We'll now analyse a line that we haven't checked in a while, which is a speciality of GM Zhigalko from the Black side:

In the game Xiong, J - Zhigalko, S, from Titled Tuesday last month, the young American talent chose the modest 7 Bf1, whilst in the notes I make what I think is a rather convincing case for the more aggressive 7 Bc4!?, which can lead to very complex positions, where Black constantly has to watch out for sacrificial attempts from White. In the case of either Bishop retreat, Black can respond with the tricky 7...Ng4!?, but in this game, after 7 Bf1, Zhigalko chose 7...e5!?, and White developed a nice initiative after the direct 8 Nd5!? Nxd5 9 exd5 d6?! 10 b4!, while there are other promising options for White as well.

The middlegame was generally one-sided, with Xiong keeping control until a slip on move twenty-five let Zhigalko right back into the fight. In the end, White was lucky to win after all. However, despite Zhigalko’s staunch support for this line, I think there are several ways for White to secure an edge.
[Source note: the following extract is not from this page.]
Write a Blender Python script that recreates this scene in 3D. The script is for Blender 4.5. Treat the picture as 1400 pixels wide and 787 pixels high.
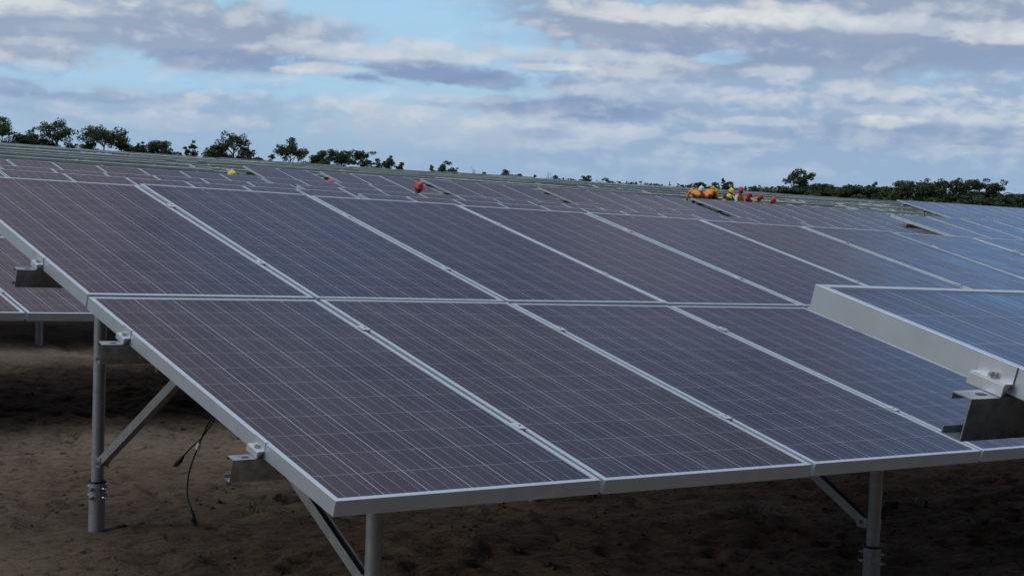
import bpy, bmesh, math, random
import numpy as np
from mathutils import Vector, Matrix

for o in list(bpy.data.objects):
    bpy.data.objects.remove(o)
SC = bpy.context.scene
COL = SC.collection

# ------------------------------------------------------------------ camera
CAM_C = Vector((-2.2098, -3.6917, 0.93272))
CAM_R = ((0.79685, 0.604045, 0.0126146), (-0.602955, 0.793738, 0.0801583), (0.0384066, -0.0714802, 0.996702))
cd = bpy.data.cameras.new('camera')
cam = bpy.data.objects.new('camera', cd)
COL.objects.link(cam)
mr = Matrix(CAM_R)
rx_, fw_, up_ = mr.col[0], mr.col[1], mr.col[2]
mm = Matrix.Identity(4)
for i in range(3):
    mm[i][0] = rx_[i]; mm[i][1] = up_[i]; mm[i][2] = -fw_[i]; mm[i][3] = CAM_C[i]
cam.matrix_world = mm
cd.sensor_width = 36.0
cd.lens = 36.0 * 2080.76 / 1400.0
cd.clip_start = 0.05
cd.clip_end = 8000
SC.camera = cam

# ------------------------------------------------------------------ exposure
SC.view_settings.view_transform = 'Standard'
SC.view_settings.look = 'None'
SC.view_settings.gamma = 1.0
SC.view_settings.use_curve_mapping = False
SC.view_settings.exposure = 0.0

# ------------------------------------------------------------------ sky
SUN_AZ = -75.0      # degrees from +Y towards +X
SUN_EL = 24.0
W = bpy.data.worlds.new('World')
SC.world = W
W.use_nodes = True
NT = W.node_tree
NT.nodes.clear()


class NB:
    """small helper for chains of nodes"""
    def __init__(self, tree):
        self.t = tree

    def new(self, typ, **kw):
        n = self.t.nodes.new(typ)
        for k, v in kw.items():
            setattr(n, k, v)
        return n

    def put(self, sock, v):
        if isinstance(v, bpy.types.NodeSocket):
            self.t.links.new(v, sock)
        elif v is not None:
            sock.default_value = v

    def math(self, op, a, b=None, c=None, clamp=False):
        n = self.new('ShaderNodeMath', operation=op, use_clamp=clamp)
        self.put(n.inputs[0], a)
        if b is not None: self.put(n.inputs[1], b)
        if c is not None: self.put(n.inputs[2], c)
        return n.outputs[0]

    def vmath(self, op, a, b=None, out=0):
        n = self.new('ShaderNodeVectorMath', operation=op)
        self.put(n.inputs[0], a)
        if b is not None: self.put(n.inputs[1], b)
        return n.outputs[out]

    def smooth(self, v, lo, hi, a=0.0, b=1.0, kind='SMOOTHSTEP'):
        n = self.new('ShaderNodeMapRange', interpolation_type=kind)
        self.put(n.inputs[0], v)
        for i, x in enumerate((lo, hi, a, b)):
            n.inputs[1 + i].default_value = x
        return n.outputs[0]

    def mix(self, f, a, b, blend='MIX'):
        n = self.new('ShaderNodeMix', data_type='RGBA', blend_type=blend)
        self.put(n.inputs[0], f)
        self.put(n.inputs[6], a)
        self.put(n.inputs[7], b)
        return n.outputs[2]

    def noise(self, vec, scale, detail=4, rough=.55, dist=0.0, out=0):
        n = self.new('ShaderNodeTexNoise')
        if vec is not None: self.put(n.inputs['Vector'], vec)
        n.inputs['Scale'].default_value = scale
        n.inputs['Detail'].default_value = detail
        n.inputs['Roughness'].default_value = rough
        n.inputs['Distortion'].default_value = dist
        return n.outputs[out]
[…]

Rossolimo: 3...g6 4 Bxc6 dxc6 5 d3 Bg7 6 h3 Nf6 7 Nc3 Nd7 8 Be3 b6 9 Qd2 h6 10 0-0 e5 [B31]

Next up is an overdue look at one of the absolute mainlines of the Rossolimo:

In the game Gadimbayli, A - Sjugirov, S from the World Rapid Championship, White chose the most challenging retreat, 14 Be3!, whereas Sam most recently covered 14 Bg3 a few years ago. Black responded with the natural 14...Nd4 (I’ve also briefly checked a suggestion from the archives, 14...c4!?) and the game continued 15 Rae1 Be6 White has a few different tries here. In the game, Gadimbayli improved on his own choice of 16 Bf4?! from a previous game with Gukesh by playing 16 e5!?, which may well be the most challenging move for Black to face. 16...Nf5 has been the Correspondence-approved choice and I’ve analysed this in the notes. Sjugirov chose 16...Bxe5 instead, but soon faltered after 17 Bxh6!? Nf5??, which allowed 18 Rxe5!, with a winning position for White. I’ve covered alternatives for Black on move seventeen and the potentially stronger 17 Ng4! for White in the notes as well. This line with 14 Be3 still seems like a pretty good try for an advantage for White overall.

Prins Variation: 5 f3 e5 6 Nb3 Be7 7 c4 a5! [B55]

Finally, we’ll check a combative way for Black to avoid the simplifying (and equalising!) 6...d5 line of the Prins Variation:

In the game Popov, I - Murzin, V from the Dvoretsky Memorial, Black chose 7...a5!, hoping to cause some disruption for White’s Knights on the Queenside. Play continued 8 Be3 a4 9 N3d2!?, which deviates from Carlsen’s choice of 9 Nc1 in his famous final Playoff game against Karjakin from the 2016 World Championship Match (covered by Sam in the archives). Black went for the most common move-order, 9...Qa5?!, but the resulting positions look more pleasant for White. Instead, I think Black should prefer 9...0-0!, as it’s not clear where the Queen on d8 is best-placed yet. White continued with 10 Nc3, and I’ve discussed the different move-order subtleties between this choice and the similar 10 Be2!? in the notes. In any case, White should be slightly better, and the notes also showcase several typical manoeuvres and ideas for both sides that will repay careful study. The game was a well-played draw with White always pressing but Black defending stubbornly. I’d be interested to see if 9...0-0! gains more popularity, as it really does seem to be a better direction for Black.